● WHAT NEEDS TO BE DONE
Give back the full listing, character for character, with no pictures.
■ ■ ■ ■ ■
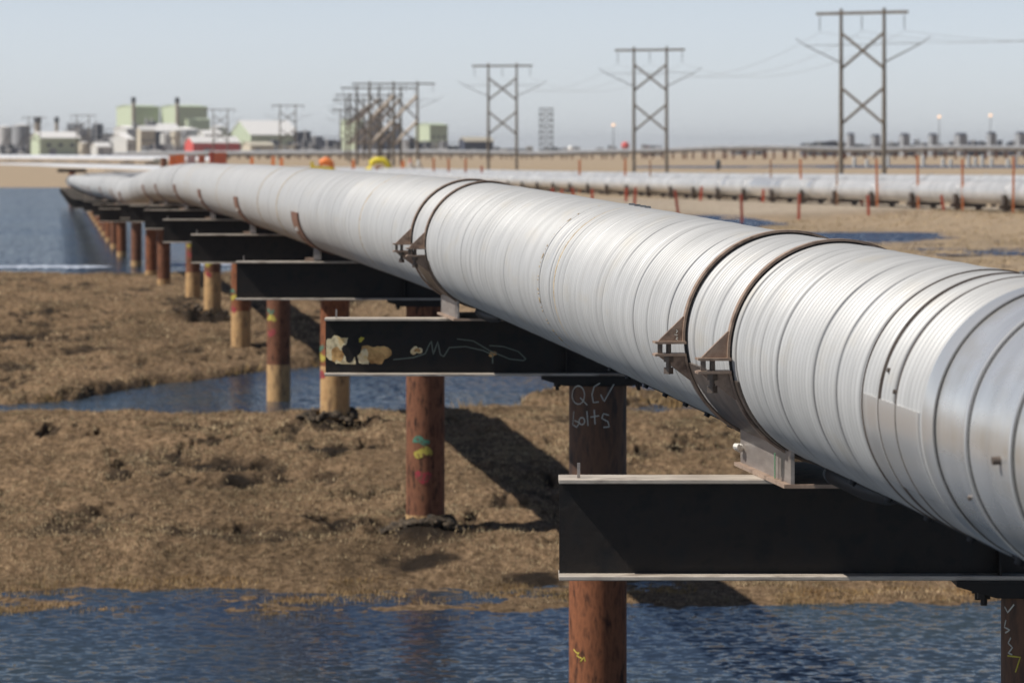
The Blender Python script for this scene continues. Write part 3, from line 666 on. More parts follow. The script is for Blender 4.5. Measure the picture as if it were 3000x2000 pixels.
# ------------------------------------------------------------------ pipe shoes and clamps
def shoe(i, d):
    c = pipe_c(d); zb = c.z-.79
    labs = ['brown double ring clamp and saddle on the nearest beam', 'brown double ring clamp and saddle on the scribbled second beam', 'brown strap cradle with bolt heads on the third beam from the camera',
            'brown strap cradle on the fourth beam from the camera', 'brown strap cradle on the fifth beam from the camera', 'small brown strap cradle on the sixth beam from the camera', 'small brown strap cradle on the seventh beam from the camera',
            'small brown strap cradle on the eighth beam from the camera']
    root = thing('pipe_clamp' if i < 2 else 'pipe_cradle', labs[i] if i < len(labs) else 'tiny cradle under the pipe on the %s beam from the camera' % ORD[i], 'pipe clamp' if i < 2 else 'pipe cradle', (c.x, c.y, zb), 0, 'shoes that hold the silver pipe on its beams')
    inv = -Vector((c.x, c.y, zb))
    def fin(mb, name, mat):
        mb.v = [tuple(Vector(p)+inv) for p in mb.v]; return mb.build(name, mat, root)
    def arc(dd, w, r0, r1, a0, a1, n=60):
        m = MB(); cc, t, r, u = frame_at(dd); vs = []
        for k in range(n+1):
            a = R_(a0+(a1-a0)*k/n)
            for o, rr in ((-w/2, r0), (-w/2, r1), (w/2, r1), (w/2, r0)): vs.append(cc+t*o+r*(math.cos(a)*rr)+u*(math.sin(a)*rr))
        fs = []; smf = []
        for k in range(n):
            for j in range(4): fs.append((4*k+j, 4*k+4+j, 4*k+4+(j+1) % 4, 4*k+(j+1) % 4)); smf.append(False)
        fs += [(0,1,2,3), (4*n+3,4*n+2,4*n+1,4*n)]; smf += [False, False]
        return m.add(vs, fs, smf)
    def shoebox(d0, d1, hw, name='shoe'):
        ca, cb = pipe_c(d0), pipe_c(d1); zbot = zb+.025
        for sx in (-1, 1):
            m = MB(); zt = -math.sqrt(RP**2-hw**2)
            m.prism([(ca.x+sx*hw, ca.y, zbot), (ca.x+sx*hw, ca.y, ca.z+zt+.01), (cb.x+sx*hw, cb.y, cb.z+zt+.01), (cb.x+sx*hw, cb.y, zbot)], (-sx*.022, 0, 0)); fin(m, 'side_plate', M['shoe'])
        m = MB(); hb = hw+.04
        m.prism([(ca.x-hb, ca.y-.01, zbot), (ca.x+hb, ca.y-.01, zbot), (cb.x+hb, cb.y+.01, zbot), (cb.x-hb, cb.y+.01, zbot)], (0,0,-.022)); fin(m, 'slide_plate', M['clamp'])
    if i < 2:
        dn, df = (d-.5, d+.9) if i == 0 else (d-.6, d+.7)
        # saddle plate
        m = arc((dn+df)/2-.03, df-dn+.2, RP+.003, RP+.017, 194, 346, 70); fin(m, 'saddle', M['saddle'])
        for dd in (dn, df):
            ga = 186.0
            m = arc(dd, .062, RP+.020, RP+.034, -(ga-180)+3.0, ga-3.0, 90); fin(m, 'upper_band', M['clamp'])
            m = arc(dd, .062, RP+.020, RP+.034, ga+3.0, 360-(ga-180)-3.0, 90); fin(m, 'lower_band', M['clamp'])
            m = arc(dd, .030, RP+.004, RP+.020, 0, 360, 90); fin(m, 'liner', M['blackrub'])
            for side in (-1, 1):
                cc, t, r, u = frame_at(dd); ce = cc+r*(side*(RP+.028)*math.cos(R_(6)))-u*((RP+.028)*math.sin(R_(6)))
                out = r*side
                up = MB(); lo = MB()
                g = .030
                for mb, sg in ((up, 1), (lo, -1)):
                    # ear plate
                    p0 = ce+u*(sg*g)-t*.05
                    mb.prism([p0-out*.01, p0+out*.175, p0+out*.19+u*(sg*.004), p0+out*.19+u*(sg*.016), p0-out*.01+u*(sg*.016)], t*.10)
                    # gusset
                    a = math.asin(min(.99, ((RP+.028)*math.sin(R_(6))*(-1)+sg*(g+.19))/(RP+.03)))
                    hgt = .17
                    y1 = -(RP+.028)*math.sin(R_(6))+sg*(g+hgt); x1 = math.sqrt((RP+.030)**2-y1**2)
                    p1 = cc+out*x1+u*y1
                    q0 = ce+u*(sg*(g+.015)); 
                    mb.prism([q0-out*.002-t*.012, q0+out*.165-t*.012, p1+out*.012-t*.012, p1-out*.002-t*.012], t*.024)
                fin(up, 'upper_lug', M['clamp']); fin(lo, 'lower_lug', M['clamp'])
                m = MB(); bp = ce+out*.095
                m.cyl(bp-u*.16, bp+u*.045, .017, n=10)
                m.cyl(bp-u*.05, bp-u*.085, .034, n=6); m.cyl(bp-u*.16, bp-u*.12, .034, n=6); m.box(bp+out*.055, (.03,.05,.055)); fin(m, 'lug_bolt', M['saddle'])
                if side < 0 and i == 0 and dd == df:
                    gp = cc+out*(RP+.075)-u*(RP*math.sin(R_(6))-.085)-t*.0135
                    for k, s in enumerate(([(0,.03),(.012,.02),(0,.01)], [(-.012,0),(.01,-.004)], [(0,-.015),(.012,-.02),(.0,-.03),(.012,-.035)])):
                        def sf(x, y): return gp+out*(-x)+u*y+inv, -t
                        stroke(sf, dense(s, 3), .005, 'chalk_mark', M['chalk'], root)
        shoebox(d-.72, d+.72, .33)
        if i == 0:
            ca = pipe_c(d-.25)
            m = MB(); m.box((ca.x-.334, ca.y-.15, zb+.105), (.006,.02,.15)); fin(m, 'green_strap', M['green'])
            ce = pipe_c(d+.60); q = Vector((ce.x-.35, ce.y, zb+.13)); m = MB()
            for k in range(5): m.cyl(q+Vector((-.005-.01*k, -.02*k+.03, .005*k-.01)), q+Vector((-.02, -.02*k+.01, -.01+.004*k)), .03-.003*k, .018, n=8)
            fin(m, 'white_rag', M['white'])
        # weld marks on the saddle
        for dd in (dn+.10, df-.10):
            for k in range(3): fin(arc(dd-.02*k, .006, RP+.017, RP+.019, 206+k*3, 218+k*3, 8), 'scratch_mark', M['white'])
    else:
        m = arc(d, 1.3, RP+.012, RP+.035, 181, 359, 60); fin(m, 'saddle', M['cradle'])
        for sx in (-1, 1):
            m = MB(); m.box((c.x+sx*.30, c.y, (zb+c.z-.55)/2+.01), (.10, .30, c.z-.55-zb-.02)); fin(m, 'post', M['shoe'])
            m = MB(); m.box((c.x+sx*.42, c.y-.05, zb+.03), (.14,.12,.055)); fin(m, 'guide_block', M['clamp'])
            m = MB(); q = on_pipe(d, 270+sx*66, RP+.03); m.cyl(q-Vector((0,.14,0)), q+Vector((0,.14,0)), .035, n=10); fin(m, 'bolt_head', M['white'])
for i, d in enumerate(BENTS[:14]): shoe(i, d)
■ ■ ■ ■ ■
● EXERCISE ANSWER
The Blender Python script for this scene continues. Write part 3, from line 666 on. More parts follow. The script is for Blender 4.5. Measure the picture as if it were 3000x2000 pixels.
# ------------------------------------------------------------------ pipe shoes and clamps
def shoe(i, d):
    c = pipe_c(d); zb = c.z-.79
    labs = ['brown double ring clamp and saddle on the nearest beam', 'brown double ring clamp and saddle on the scribbled second beam', 'brown strap cradle with bolt heads on the third beam from the camera',
            'brown strap cradle on the fourth beam from the camera', 'brown strap cradle on the fifth beam from the camera', 'small brown strap cradle on the sixth beam from the camera', 'small brown strap cradle on the seventh beam from the camera',
            'small brown strap cradle on the eighth beam from the camera']
    root = thing('pipe_clamp' if i < 2 else 'pipe_cradle', labs[i] if i < len(labs) else 'tiny cradle under the pipe on the %s beam from the camera' % ORD[i], 'pipe clamp' if i < 2 else 'pipe cradle', (c.x, c.y, zb), 0, 'shoes that hold the silver pipe on its beams')
    inv = -Vector((c.x, c.y, zb))
    def fin(mb, name, mat):
        mb.v = [tuple(Vector(p)+inv) for p in mb.v]; return mb.build(name, mat, root)
    def arc(dd, w, r0, r1, a0, a1, n=60):
        m = MB(); cc, t, r, u = frame_at(dd); vs = []
        for k in range(n+1):
            a = R_(a0+(a1-a0)*k/n)
            for o, rr in ((-w/2, r0), (-w/2, r1), (w/2, r1), (w/2, r0)): vs.append(cc+t*o+r*(math.cos(a)*rr)+u*(math.sin(a)*rr))
        fs = []; smf = []
        for k in range(n):
            for j in range(4): fs.append((4*k+j, 4*k+4+j, 4*k+4+(j+1) % 4, 4*k+(j+1) % 4)); smf.append(False)
        fs += [(0,1,2,3), (4*n+3,4*n+2,4*n+1,4*n)]; smf += [False, False]
        return m.add(vs, fs, smf)
    def shoebox(d0, d1, hw, name='shoe'):
        ca, cb = pipe_c(d0), pipe_c(d1); zbot = zb+.025
        for sx in (-1, 1):
            m = MB(); zt = -math.sqrt(RP**2-hw**2)
            m.prism([(ca.x+sx*hw, ca.y, zbot), (ca.x+sx*hw, ca.y, ca.z+zt+.01), (cb.x+sx*hw, cb.y, cb.z+zt+.01), (cb.x+sx*hw, cb.y, zbot)], (-sx*.022, 0, 0)); fin(m, 'side_plate', M['shoe'])
        m = MB(); hb = hw+.04
        m.prism([(ca.x-hb, ca.y-.01, zbot), (ca.x+hb, ca.y-.01, zbot), (cb.x+hb, cb.y+.01, zbot), (cb.x-hb, cb.y+.01, zbot)], (0,0,-.022)); fin(m, 'slide_plate', M['clamp'])
    if i < 2:
        dn, df = (d-.5, d+.9) if i == 0 else (d-.6, d+.7)
        # saddle plate
        m = arc((dn+df)/2-.03, df-dn+.2, RP+.003, RP+.017, 194, 346, 70); fin(m, 'saddle', M['saddle'])
        for dd in (dn, df):
            ga = 186.0
            m = arc(dd, .062, RP+.020, RP+.034, -(ga-180)+3.0, ga-3.0, 90); fin(m, 'upper_band', M['clamp'])
            m = arc(dd, .062, RP+.020, RP+.034, ga+3.0, 360-(ga-180)-3.0, 90); fin(m, 'lower_band', M['clamp'])
            m = arc(dd, .030, RP+.004, RP+.020, 0, 360, 90); fin(m, 'liner', M['blackrub'])
            for side in (-1, 1):
                cc, t, r, u = frame_at(dd); ce = cc+r*(side*(RP+.028)*math.cos(R_(6)))-u*((RP+.028)*math.sin(R_(6)))
                out = r*side
                up = MB(); lo = MB()
                g = .030
                for mb, sg in ((up, 1), (lo, -1)):
                    # ear plate
                    p0 = ce+u*(sg*g)-t*.05
                    mb.prism([p0-out*.01, p0+out*.175, p0+out*.19+u*(sg*.004), p0+out*.19+u*(sg*.016), p0-out*.01+u*(sg*.016)], t*.10)
                    # gusset
                    a = math.asin(min(.99, ((RP+.028)*math.sin(R_(6))*(-1)+sg*(g+.19))/(RP+.03)))
                    hgt = .17
                    y1 = -(RP+.028)*math.sin(R_(6))+sg*(g+hgt); x1 = math.sqrt((RP+.030)**2-y1**2)
                    p1 = cc+out*x1+u*y1
                    q0 = ce+u*(sg*(g+.015)); 
                    mb.prism([q0-out*.002-t*.012, q0+out*.165-t*.012, p1+out*.012-t*.012, p1-out*.002-t*.012], t*.024)
                fin(up, 'upper_lug', M['clamp']); fin(lo, 'lower_lug', M['clamp'])
                m = MB(); bp = ce+out*.095
                m.cyl(bp-u*.16, bp+u*.045, .017, n=10)
                m.cyl(bp-u*.05, bp-u*.085, .034, n=6); m.cyl(bp-u*.16, bp-u*.12, .034, n=6); m.box(bp+out*.055, (.03,.05,.055)); fin(m, 'lug_bolt', M['saddle'])
                if side < 0 and i == 0 and dd == df:
                    gp = cc+out*(RP+.075)-u*(RP*math.sin(R_(6))-.085)-t*.0135
                    for k, s in enumerate(([(0,.03),(.012,.02),(0,.01)], [(-.012,0),(.01,-.004)], [(0,-.015),(.012,-.02),(.0,-.03),(.012,-.035)])):
                        def sf(x, y): return gp+out*(-x)+u*y+inv, -t
                        stroke(sf, dense(s, 3), .005, 'chalk_mark', M['chalk'], root)
        shoebox(d-.72, d+.72, .33)
        if i == 0:
            ca = pipe_c(d-.25)
            m = MB(); m.box((ca.x-.334, ca.y-.15, zb+.105), (.006,.02,.15)); fin(m, 'green_strap', M['green'])
            ce = pipe_c(d+.60); q = Vector((ce.x-.35, ce.y, zb+.13)); m = MB()
            for k in range(5): m.cyl(q+Vector((-.005-.01*k, -.02*k+.03, .005*k-.01)), q+Vector((-.02, -.02*k+.01, -.01+.004*k)), .03-.003*k, .018, n=8)
            fin(m, 'white_rag', M['white'])
        # weld marks on the saddle
        for dd in (dn+.10, df-.10):
            for k in range(3): fin(arc(dd-.02*k, .006, RP+.017, RP+.019, 206+k*3, 218+k*3, 8), 'scratch_mark', M['white'])
    else:
        m = arc(d, 1.3, RP+.012, RP+.035, 181, 359, 60); fin(m, 'saddle', M['cradle'])
        for sx in (-1, 1):
            m = MB(); m.box((c.x+sx*.30, c.y, (zb+c.z-.55)/2+.01), (.10, .30, c.z-.55-zb-.02)); fin(m, 'post', M['shoe'])
            m = MB(); m.box((c.x+sx*.42, c.y-.05, zb+.03), (.14,.12,.055)); fin(m, 'guide_block', M['clamp'])
            m = MB(); q = on_pipe(d, 270+sx*66, RP+.03); m.cyl(q-Vector((0,.14,0)), q+Vector((0,.14,0)), .035, n=10); fin(m, 'bolt_head', M['white'])
for i, d in enumerate(BENTS[:14]): shoe(i, d)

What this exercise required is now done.